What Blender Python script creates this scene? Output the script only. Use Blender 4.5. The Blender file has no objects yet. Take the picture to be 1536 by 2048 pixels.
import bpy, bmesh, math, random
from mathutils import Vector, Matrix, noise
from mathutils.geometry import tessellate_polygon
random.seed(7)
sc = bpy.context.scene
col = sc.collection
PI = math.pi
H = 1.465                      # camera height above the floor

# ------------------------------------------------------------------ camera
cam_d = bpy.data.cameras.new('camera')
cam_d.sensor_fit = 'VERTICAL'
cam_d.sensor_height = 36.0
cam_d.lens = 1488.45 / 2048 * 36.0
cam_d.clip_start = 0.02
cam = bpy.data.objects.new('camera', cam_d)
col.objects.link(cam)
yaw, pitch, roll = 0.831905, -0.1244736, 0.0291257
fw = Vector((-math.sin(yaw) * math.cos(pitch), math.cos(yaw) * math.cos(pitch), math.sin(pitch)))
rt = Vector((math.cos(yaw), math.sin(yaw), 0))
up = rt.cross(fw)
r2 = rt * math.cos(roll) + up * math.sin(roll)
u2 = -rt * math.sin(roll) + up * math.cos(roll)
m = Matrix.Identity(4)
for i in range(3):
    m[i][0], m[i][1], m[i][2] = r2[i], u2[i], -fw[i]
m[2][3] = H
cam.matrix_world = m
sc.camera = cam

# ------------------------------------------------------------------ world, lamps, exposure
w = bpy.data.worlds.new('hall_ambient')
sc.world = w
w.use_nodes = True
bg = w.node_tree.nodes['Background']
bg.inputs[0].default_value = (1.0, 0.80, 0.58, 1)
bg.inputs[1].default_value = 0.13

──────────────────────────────

WHAT YOU ARE ASKED TO DO. Faithfully transcribe the whole of the data.

OUTPUT BELOW.
What Blender Python script creates this scene? Output the script only. Use Blender 4.5. The Blender file has no objects yet. Take the picture to be 1536 by 2048 pixels.
import bpy, bmesh, math, random
from mathutils import Vector, Matrix, noise
from mathutils.geometry import tessellate_polygon
random.seed(7)
sc = bpy.context.scene
col = sc.collection
PI = math.pi
H = 1.465                      # camera height above the floor

# ------------------------------------------------------------------ camera
cam_d = bpy.data.cameras.new('camera')
cam_d.sensor_fit = 'VERTICAL'
cam_d.sensor_height = 36.0
cam_d.lens = 1488.45 / 2048 * 36.0
cam_d.clip_start = 0.02
cam = bpy.data.objects.new('camera', cam_d)
col.objects.link(cam)
yaw, pitch, roll = 0.831905, -0.1244736, 0.0291257
fw = Vector((-math.sin(yaw) * math.cos(pitch), math.cos(yaw) * math.cos(pitch), math.sin(pitch)))
rt = Vector((math.cos(yaw), math.sin(yaw), 0))
up = rt.cross(fw)
r2 = rt * math.cos(roll) + up * math.sin(roll)
u2 = -rt * math.sin(roll) + up * math.cos(roll)
m = Matrix.Identity(4)
for i in range(3):
    m[i][0], m[i][1], m[i][2] = r2[i], u2[i], -fw[i]
m[2][3] = H
cam.matrix_world = m
sc.camera = cam

# ------------------------------------------------------------------ world, lamps, exposure
w = bpy.data.worlds.new('hall_ambient')
sc.world = w
w.use_nodes = True
bg = w.node_tree.nodes['Background']
bg.inputs[0].default_value = (1.0, 0.80, 0.58, 1)
bg.inputs[1].default_value = 0.13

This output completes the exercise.